Но эти вопросы представляют не только чисто теоретический интерес. Они крайне важны на практике. Они порождают два других вопроса — причем оба они очень актуальны. Во–первых, можем ли мы использовать древние нехристианские традиции в нашей нравственной жизни — или нам следует ограничиться Писанием? Во–вторых, можем ли мы ожидать от наших современников–нехристиан, что они дадут полезные ответы на нравственные вопросы, или нам следует сказать им: «Поглядите на нас: поскольку мы — христиане, мы все делаем не так, как вы»? Если никаких особых отличий нет — если мы можем с равным успехом читать и Аристотеля, и Павла, не замечая принципиальной разницы между ними, и если мы не в состоянии вложить наши пять копеек мудрости в дискуссии о нравственности, — значит, мы явно покинули мир Евангелий и посланий. С другой же стороны, если нет пересечений, нет точек контакта между разными традициями, значит, мы живем в своем изолированном мире. И тогда не в состоянии ничему научиться у внешних и, что еще хуже, не в состоянии ничего им дать. С какой стати мир будет вообще принимать нас во внимание? Если я встану на заседании Парламента и скажу: «Я не поддерживаю эвтаназию, потому что живу в мире христианской веры и в мире церкви», — люди, которые не разделяют моих убеждений, посмеются и скажут: «Сочувствуем, но поскольку мы не опираемся на христианские доктрины, ваше мнение не представляется нам сколько–нибудь весомым». Пересекается ли христианская нравственность с моральными представлениями нашего мира? И если мы утверждаем, что христианская вера ведет к подлинной полноте жизни человека, разве может не быть множества таких пересечений, где мы можем достигать согласия?

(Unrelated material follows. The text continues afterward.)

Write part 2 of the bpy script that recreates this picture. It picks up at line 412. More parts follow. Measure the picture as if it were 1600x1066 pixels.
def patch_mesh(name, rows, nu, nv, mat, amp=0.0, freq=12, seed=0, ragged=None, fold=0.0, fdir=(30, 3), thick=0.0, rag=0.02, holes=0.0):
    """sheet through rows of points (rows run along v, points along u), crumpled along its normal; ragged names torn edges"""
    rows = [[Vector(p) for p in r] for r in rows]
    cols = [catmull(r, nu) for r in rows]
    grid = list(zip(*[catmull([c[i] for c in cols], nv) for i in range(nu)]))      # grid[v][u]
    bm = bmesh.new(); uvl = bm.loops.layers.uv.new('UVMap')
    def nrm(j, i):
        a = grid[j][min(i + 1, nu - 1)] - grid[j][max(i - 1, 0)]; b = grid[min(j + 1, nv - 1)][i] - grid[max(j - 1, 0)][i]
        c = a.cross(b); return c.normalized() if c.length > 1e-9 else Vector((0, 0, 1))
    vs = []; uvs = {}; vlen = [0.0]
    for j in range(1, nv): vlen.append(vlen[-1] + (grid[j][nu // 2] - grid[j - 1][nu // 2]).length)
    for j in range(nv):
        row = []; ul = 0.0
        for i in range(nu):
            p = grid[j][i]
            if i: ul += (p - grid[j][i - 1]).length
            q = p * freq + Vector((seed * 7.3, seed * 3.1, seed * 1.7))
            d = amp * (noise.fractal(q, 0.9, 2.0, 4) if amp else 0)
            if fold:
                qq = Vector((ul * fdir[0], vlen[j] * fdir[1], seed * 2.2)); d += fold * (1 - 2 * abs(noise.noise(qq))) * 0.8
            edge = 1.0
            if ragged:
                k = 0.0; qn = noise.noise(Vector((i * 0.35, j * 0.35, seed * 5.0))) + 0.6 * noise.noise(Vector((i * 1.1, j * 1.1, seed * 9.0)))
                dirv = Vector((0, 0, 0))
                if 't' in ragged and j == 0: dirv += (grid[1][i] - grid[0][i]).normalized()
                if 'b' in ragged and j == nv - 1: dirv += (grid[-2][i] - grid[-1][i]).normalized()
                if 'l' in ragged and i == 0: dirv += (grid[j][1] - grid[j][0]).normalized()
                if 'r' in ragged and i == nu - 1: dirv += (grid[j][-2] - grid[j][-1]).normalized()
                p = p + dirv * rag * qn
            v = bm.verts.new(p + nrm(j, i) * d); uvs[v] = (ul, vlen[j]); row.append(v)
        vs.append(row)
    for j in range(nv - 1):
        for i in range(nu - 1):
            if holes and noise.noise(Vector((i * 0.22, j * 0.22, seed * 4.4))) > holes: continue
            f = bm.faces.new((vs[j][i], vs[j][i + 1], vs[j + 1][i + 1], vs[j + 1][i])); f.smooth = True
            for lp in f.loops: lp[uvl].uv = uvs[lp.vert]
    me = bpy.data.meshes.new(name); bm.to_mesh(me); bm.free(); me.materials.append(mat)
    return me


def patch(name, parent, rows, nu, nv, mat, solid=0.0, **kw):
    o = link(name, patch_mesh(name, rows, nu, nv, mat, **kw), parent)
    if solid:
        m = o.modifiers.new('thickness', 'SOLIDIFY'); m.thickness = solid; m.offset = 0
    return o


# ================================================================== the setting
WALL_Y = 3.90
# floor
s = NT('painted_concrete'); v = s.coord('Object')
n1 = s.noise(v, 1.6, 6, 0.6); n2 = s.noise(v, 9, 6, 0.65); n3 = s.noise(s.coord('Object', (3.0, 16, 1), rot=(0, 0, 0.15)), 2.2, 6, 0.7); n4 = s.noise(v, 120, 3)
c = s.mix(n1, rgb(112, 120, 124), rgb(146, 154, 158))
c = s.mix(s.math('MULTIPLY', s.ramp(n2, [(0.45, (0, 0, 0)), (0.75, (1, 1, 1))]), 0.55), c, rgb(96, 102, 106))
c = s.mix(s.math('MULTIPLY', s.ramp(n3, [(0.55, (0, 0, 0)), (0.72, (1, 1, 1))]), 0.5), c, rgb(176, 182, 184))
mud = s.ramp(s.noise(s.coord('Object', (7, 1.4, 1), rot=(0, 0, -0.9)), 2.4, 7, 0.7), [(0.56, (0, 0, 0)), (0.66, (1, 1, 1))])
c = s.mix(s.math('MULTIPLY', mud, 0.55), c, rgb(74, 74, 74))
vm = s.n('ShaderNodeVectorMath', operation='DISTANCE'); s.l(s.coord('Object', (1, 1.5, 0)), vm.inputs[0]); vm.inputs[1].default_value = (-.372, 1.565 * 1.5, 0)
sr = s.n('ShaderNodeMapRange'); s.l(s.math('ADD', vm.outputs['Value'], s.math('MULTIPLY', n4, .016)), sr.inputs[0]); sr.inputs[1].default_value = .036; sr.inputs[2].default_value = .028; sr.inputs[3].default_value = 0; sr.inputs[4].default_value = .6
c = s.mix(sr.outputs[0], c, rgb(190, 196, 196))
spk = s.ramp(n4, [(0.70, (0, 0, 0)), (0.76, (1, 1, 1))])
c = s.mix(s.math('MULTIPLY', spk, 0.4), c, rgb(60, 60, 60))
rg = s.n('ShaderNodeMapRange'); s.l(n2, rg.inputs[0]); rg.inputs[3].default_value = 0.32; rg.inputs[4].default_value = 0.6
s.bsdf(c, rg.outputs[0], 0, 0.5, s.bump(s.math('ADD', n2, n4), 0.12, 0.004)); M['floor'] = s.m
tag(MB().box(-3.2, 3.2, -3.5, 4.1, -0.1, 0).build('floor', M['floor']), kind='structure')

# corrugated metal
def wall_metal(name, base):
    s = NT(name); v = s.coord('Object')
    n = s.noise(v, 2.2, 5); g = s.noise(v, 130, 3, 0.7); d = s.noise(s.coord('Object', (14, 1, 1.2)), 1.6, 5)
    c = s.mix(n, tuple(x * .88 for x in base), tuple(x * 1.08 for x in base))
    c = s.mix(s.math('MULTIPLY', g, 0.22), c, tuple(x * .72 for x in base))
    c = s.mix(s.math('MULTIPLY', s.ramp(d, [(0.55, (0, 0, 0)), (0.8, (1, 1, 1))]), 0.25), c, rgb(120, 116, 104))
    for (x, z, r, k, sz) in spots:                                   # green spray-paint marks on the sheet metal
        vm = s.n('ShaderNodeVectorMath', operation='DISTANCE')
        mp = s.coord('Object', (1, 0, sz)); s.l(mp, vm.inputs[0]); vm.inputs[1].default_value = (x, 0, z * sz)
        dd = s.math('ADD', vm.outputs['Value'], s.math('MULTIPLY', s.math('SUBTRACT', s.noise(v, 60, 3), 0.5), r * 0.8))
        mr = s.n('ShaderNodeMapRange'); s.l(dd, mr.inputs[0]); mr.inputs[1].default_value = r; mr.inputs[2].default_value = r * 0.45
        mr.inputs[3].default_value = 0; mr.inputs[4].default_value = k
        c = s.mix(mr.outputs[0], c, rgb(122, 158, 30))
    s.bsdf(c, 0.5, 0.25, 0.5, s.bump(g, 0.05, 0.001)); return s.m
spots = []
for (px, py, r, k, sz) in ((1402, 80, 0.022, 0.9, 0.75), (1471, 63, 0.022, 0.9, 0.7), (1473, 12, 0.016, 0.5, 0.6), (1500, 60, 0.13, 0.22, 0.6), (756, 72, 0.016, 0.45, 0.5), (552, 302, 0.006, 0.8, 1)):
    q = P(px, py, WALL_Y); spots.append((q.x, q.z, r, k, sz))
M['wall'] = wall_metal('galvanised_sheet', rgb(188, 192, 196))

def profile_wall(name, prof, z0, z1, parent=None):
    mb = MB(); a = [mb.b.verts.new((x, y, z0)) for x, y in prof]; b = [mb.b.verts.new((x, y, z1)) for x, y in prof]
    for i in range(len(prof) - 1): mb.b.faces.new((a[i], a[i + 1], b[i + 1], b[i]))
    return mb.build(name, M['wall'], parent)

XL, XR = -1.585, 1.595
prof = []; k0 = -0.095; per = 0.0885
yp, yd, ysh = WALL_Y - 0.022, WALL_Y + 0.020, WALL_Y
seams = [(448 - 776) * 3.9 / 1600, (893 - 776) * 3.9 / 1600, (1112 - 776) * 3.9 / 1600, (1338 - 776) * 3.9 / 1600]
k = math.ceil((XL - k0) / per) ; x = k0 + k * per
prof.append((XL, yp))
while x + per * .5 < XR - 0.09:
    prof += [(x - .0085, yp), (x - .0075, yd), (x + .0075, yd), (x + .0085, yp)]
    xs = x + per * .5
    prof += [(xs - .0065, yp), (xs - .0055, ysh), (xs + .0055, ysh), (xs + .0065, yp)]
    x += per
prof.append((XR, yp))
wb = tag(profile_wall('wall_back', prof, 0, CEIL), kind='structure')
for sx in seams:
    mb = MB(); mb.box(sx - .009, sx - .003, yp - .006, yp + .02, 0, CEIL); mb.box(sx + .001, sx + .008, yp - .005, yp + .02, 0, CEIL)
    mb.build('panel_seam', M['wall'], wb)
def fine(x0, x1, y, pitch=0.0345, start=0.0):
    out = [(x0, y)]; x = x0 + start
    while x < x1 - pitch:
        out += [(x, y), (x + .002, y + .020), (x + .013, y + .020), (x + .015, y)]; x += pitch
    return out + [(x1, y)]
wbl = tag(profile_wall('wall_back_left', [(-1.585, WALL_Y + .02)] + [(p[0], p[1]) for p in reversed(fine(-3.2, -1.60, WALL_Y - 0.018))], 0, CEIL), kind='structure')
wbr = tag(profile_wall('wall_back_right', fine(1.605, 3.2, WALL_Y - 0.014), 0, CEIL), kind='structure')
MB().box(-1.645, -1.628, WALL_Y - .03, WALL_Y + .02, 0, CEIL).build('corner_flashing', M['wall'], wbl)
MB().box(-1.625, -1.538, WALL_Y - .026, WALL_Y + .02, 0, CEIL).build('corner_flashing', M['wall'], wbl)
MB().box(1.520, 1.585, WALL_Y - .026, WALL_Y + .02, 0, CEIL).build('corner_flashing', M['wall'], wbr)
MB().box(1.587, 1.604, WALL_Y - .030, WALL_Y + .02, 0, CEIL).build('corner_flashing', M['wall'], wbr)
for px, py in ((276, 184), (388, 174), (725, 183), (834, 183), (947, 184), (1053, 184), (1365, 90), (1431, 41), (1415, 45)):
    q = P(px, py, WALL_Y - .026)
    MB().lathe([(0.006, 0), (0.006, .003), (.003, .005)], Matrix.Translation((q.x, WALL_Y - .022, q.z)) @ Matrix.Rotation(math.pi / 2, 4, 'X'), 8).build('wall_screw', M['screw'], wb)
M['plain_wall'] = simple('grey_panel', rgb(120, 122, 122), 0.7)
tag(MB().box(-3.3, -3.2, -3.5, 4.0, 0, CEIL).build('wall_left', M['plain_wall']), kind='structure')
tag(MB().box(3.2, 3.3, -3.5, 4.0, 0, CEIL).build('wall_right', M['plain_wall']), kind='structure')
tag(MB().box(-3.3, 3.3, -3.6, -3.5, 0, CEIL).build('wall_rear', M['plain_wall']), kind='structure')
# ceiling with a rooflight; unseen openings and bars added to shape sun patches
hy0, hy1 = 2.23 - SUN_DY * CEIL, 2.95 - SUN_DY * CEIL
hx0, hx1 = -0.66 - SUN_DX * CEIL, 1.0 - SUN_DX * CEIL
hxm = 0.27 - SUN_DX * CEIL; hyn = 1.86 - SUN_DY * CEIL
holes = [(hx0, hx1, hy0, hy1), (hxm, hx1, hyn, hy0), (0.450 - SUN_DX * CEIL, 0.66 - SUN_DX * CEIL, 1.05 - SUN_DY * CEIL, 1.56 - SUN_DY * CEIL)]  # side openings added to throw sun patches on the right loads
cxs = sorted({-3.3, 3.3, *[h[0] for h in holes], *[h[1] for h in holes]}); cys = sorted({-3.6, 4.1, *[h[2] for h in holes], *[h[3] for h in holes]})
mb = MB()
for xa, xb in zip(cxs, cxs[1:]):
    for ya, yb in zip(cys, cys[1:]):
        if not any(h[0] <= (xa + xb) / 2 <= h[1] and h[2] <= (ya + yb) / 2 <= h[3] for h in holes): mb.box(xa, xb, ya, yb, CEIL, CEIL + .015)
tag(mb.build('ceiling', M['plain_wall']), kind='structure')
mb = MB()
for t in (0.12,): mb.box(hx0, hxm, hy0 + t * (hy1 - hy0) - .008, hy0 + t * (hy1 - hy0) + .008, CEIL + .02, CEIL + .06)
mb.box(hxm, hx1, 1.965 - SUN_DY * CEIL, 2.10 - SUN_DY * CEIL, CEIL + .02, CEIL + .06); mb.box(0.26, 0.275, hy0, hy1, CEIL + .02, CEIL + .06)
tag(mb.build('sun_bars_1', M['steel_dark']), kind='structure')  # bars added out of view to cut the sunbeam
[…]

На протяжении веков многие христианские богословы обсуждали те вопросы, что возникают в точках таких пересечений, при этом нередко они колебались между двумя позициями: что мир в целом хорош и ему нужны просто помощь и добрые советы либо что мир погряз во зле и его можно только спасти и радикальным образом изменить. И оказалось, что нелегко было занять такую позицию, к которой многие стремились: признать, что мир — это удивительная смесь хорошего и плохого и что смерть и воскресение Иисуса Христа были одновременно и судом над его порочностью и бунтарским упрямством, и — другая сторона той же медали суда — признанием присущей ему ценности, которую вложил в него Творец. Я верю, что именно такая позиция нам необходима. И надеюсь, что немножко показал, как ее можно занимать в сфере нравственных вопросов.
Эту тему можно было бы развивать дальше, но сказанного уже достаточно. Я надеюсь, что данная книга, среди прочего, напомнит теоретикам, занимающимся добродетелью, о богатстве и глубине того материала на тему, который содержится в Новом Завете, который они часто игнорируют, сразу начиная разговор с других школ мысли, скажем, с Аристотеля или Фомы Аквинского. С другой же стороны, я надеюсь напомнить специалистам по новозаветной этике о том, что представления Иисуса и первых христиан можно рассматривать в контексте древних языческих представлений о нравственной жизни, хотя, разумеется, христиане не просто позаимствовали или доработали эти представления, но подвергли глубокой трансформации саму теорию добродетели.
Первые христиане верили, что они есть Храм Божий, наполненный славным присутствием Бога через его Духа, и что они призваны являть эту славу миру. Поэтому для них другие храмы — иудейский или языческие — были лишь пародией на реальность (представьте себе, что на улице вы встретили общественного деятеля, которого раньше знали только по газетным карикатурам). Подобным образом первые христиане, вероятно, считали, что их конечная цель человеческой жизни и практики осуществления этой цели в настоящее время были той реальностью, относительно которой античная «цель» язычников, счастье, и добродетели, предвосхищавшие эту цель, были в лучшем случае изящной пародией. Будем ли мы, продолжая линию блаженного Августина, утверждать, что языческие добродетели на самом деле представляют собой просто «роскошные пороки» и ведут людей к гордости, тем самым удаляя их от Бога, открывшегося во Христе Иисусе, либо же допустим возможность, что нравственные усилия язычников в какой–то мере уже являются доступным для них прославлением Бога Творца, — это другой вопрос, который выходит за рамки данной книги. Возможно, кому–то из языческих моралистов Иисус мог бы сказать то же, что он сказал одному книжнику: «Недалеко ты от Царствия Божия» (Мк 12:34). И конечно, слово «недалеко» говорит о том, что им надо сделать еще хотя бы один значимый шаг в нужном направлении.